I had never heard of this until I ran into working on a recent project. In “bash” you can open sockets:
exec file-descriptor<>/dev/tcp/IP-or-hostname-here/port
so for example:
exec 3<>/dev/tcp/192.168.1.100/23
would open port 23 (telnet) to IP “192.168.1.100” for read and write (the “<>”) on file descriptor “3” (remember descriptors 0, 1, and 2 are used by default for stdin, stdout, and stderr respectively, so you probably don’t want to step on them). Or if you prefer easier to read:
exec 3<>/dev/tcp/myhost.mydomain.com/telnet
and thus it’ll also do host and service lookups.
You can then write to the socket:
echo “mylogin” >&3
or read from the socket:
cat <&3
If you don’t use “<>” but rather just “<” or “>” you can open the socket only for read or write respectively.
You can also close the socket (as all good programmers should):
exec 3<&- # Close for read
exec 3>&- # Close for write
Bash – it shakes, it bakes, it does socket programming.
To note this is an entire bash-ism, you can’t simply do:
echo “hello” >/dev/tcp/192.168.1.100/23
“bash” is intercepting the “/dev/tcp” stuff and fudging it.
And I thought Perl was the only one with ugly hacks.
I wish I could figure out how to use your script to retrieve this xml file….
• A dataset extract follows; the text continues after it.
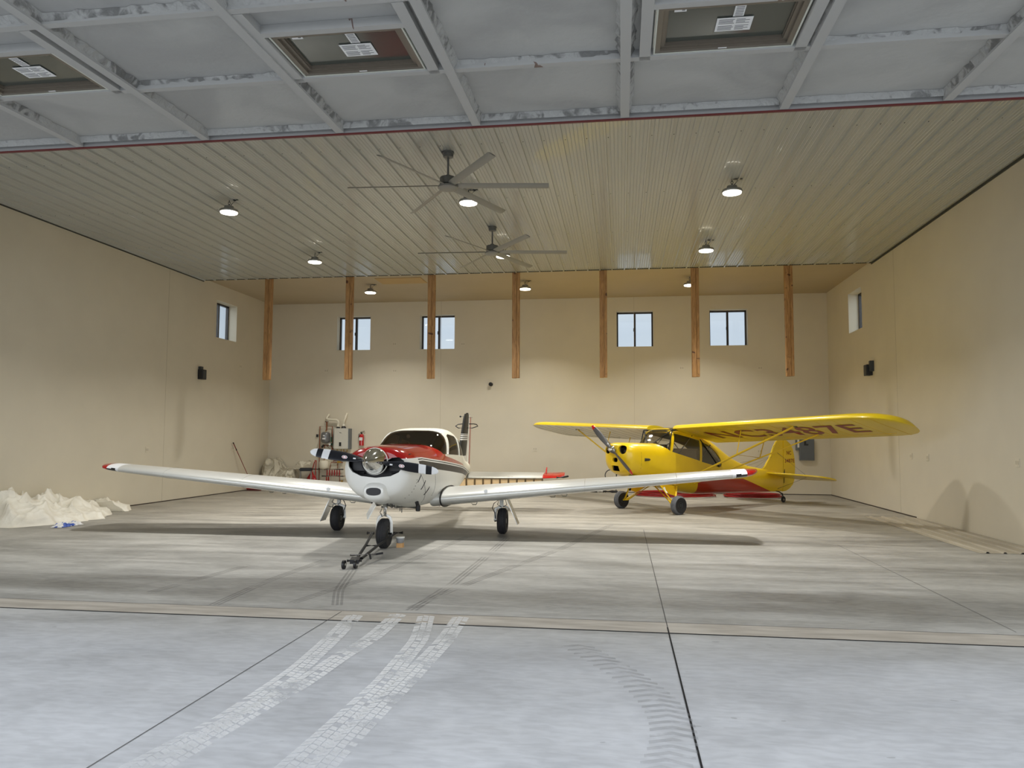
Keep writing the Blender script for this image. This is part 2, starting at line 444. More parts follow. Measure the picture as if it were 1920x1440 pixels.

http://www.deldot.gov/traffic/data.ejs?type=vsl
Without knowing exactly what you want to do with it it’s hard to say for sure, but my guess is it could be done, though using “bash” is probably far more difficult than a lot of options. If it were me I’d look to using “curl”:
http://curl.haxx.se/docs/manpage.html
Or even just write something in Perl, which has modules to do things like HTTP “get”s.
dir matt,
thankyou so much for this wunderfull webseit. i understand now how socket works.